Sassari, violenza in corsia, gli infermieri: «Ridefinire i servizi agli utenti»
Gianluca Chelo (Opi): «L’utente deve avere le risposte che cerca e il professionista poter lavorare in serenità»Per restare aggiornato entra nel nostro canale Whatsapp
Sono 5mila i casi all’anno di violenza in corsia ma oltre 100mila non sono denunciati, un mondo sommerso che non deve lasciare indifferenti. Questo il numero delle aggressioni agli operatori sanitari in tutta Italia che vede tra le donne un triste primato (il 75% dei casi). Un dato che non risparmia Sassari dove solo nell’ultimo mese ci sono state svariate aggressioni tra camere e corsie dell’ospedale cittadino.
«Strattonamenti, violenze verbali, insulti e minacce sono tristemente diventati parte di una quotidianità complessa - commenta Gianluca Chelo presidente Opi, Ordine delle Professioni infermieristiche di Sassari -. Vogliamo tenere alti i riflettori sulla nostra categoria, la più colpita da aggressioni durante lo svolgimento del lavoro».

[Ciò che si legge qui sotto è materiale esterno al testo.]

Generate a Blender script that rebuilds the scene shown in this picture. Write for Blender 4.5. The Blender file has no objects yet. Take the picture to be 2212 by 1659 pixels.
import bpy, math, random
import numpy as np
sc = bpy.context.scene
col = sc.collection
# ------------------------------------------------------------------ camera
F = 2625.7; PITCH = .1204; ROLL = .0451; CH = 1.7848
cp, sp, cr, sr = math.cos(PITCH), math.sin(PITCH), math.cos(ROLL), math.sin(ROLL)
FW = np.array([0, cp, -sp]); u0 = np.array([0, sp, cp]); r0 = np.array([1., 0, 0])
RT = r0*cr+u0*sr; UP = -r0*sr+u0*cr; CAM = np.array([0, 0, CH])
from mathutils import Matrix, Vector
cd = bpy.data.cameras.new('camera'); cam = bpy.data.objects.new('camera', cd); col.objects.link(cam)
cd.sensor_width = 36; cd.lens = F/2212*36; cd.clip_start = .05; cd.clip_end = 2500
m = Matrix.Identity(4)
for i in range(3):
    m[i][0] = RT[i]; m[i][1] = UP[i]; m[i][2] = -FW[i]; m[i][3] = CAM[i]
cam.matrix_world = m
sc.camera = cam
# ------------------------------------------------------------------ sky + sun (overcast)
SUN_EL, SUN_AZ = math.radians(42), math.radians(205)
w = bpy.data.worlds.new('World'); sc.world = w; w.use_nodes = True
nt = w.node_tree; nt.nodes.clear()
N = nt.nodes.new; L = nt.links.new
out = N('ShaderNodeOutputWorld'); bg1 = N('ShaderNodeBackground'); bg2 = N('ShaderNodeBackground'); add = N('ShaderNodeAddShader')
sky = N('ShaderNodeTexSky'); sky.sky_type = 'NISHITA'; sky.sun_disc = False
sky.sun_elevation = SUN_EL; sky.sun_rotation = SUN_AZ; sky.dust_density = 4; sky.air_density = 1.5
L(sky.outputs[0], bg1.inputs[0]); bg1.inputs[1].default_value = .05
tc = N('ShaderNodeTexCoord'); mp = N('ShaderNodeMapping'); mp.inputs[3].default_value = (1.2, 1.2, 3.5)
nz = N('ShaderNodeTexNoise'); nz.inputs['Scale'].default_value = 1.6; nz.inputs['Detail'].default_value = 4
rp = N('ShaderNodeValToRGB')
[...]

Modelli organizzativi da ripensare, sovraffollamento dei pronto soccorso, necessità di servizi territoriali più strutturati, come rileva la Fnopi (Federazione nazionale ordini delle Professioni infermieristiche), sono tra le cause più profonde di reazioni emotive spropositate che hanno conseguenze che non si risolvono solo con bende e cerotti ma che hanno ricadute negative e prolungate, con un più alto rischio di attacchi di panico e burnout e una paura diffusa nella relazione con i pazienti e parenti. I dati confermano: il 10 per cento delle persone coinvolte presenta danni permanenti a livello fisico e psicologico.
«C’è bisogno di una nuova educazione comune - prosegue Chelo - da distribuire equamente a gran parte dell’utenza che vede l’infermiere spesso come front office, e quindi come una sorta di sacco da boxe dove scaricare ansia e frustrazione dovute a disservizi o stati patologici dell’utente o dei loro cari».
Il presidente di Opi chiede alle istituzioni di farsi carico del problema e supportare l’ordine e i suoi iscritti in questa triste realtà.
L’Opi Sassari sta lavorando per la creazione, nel secondo semestre del 2023, di percorsi formativi dedicati al rapporto con pazienti e parenti, anche in ottica di gestione, prevenzione e riconoscimento tempestivo di situazioni maggiormente a rischio.
«Una migliore comunicazione è un primo punto di partenza», conclude Chelo, «ma serve una ridefinizione dei servizi che porti l’utente ad avere le risposte che cerca, e il professionista a lavorare in serenità».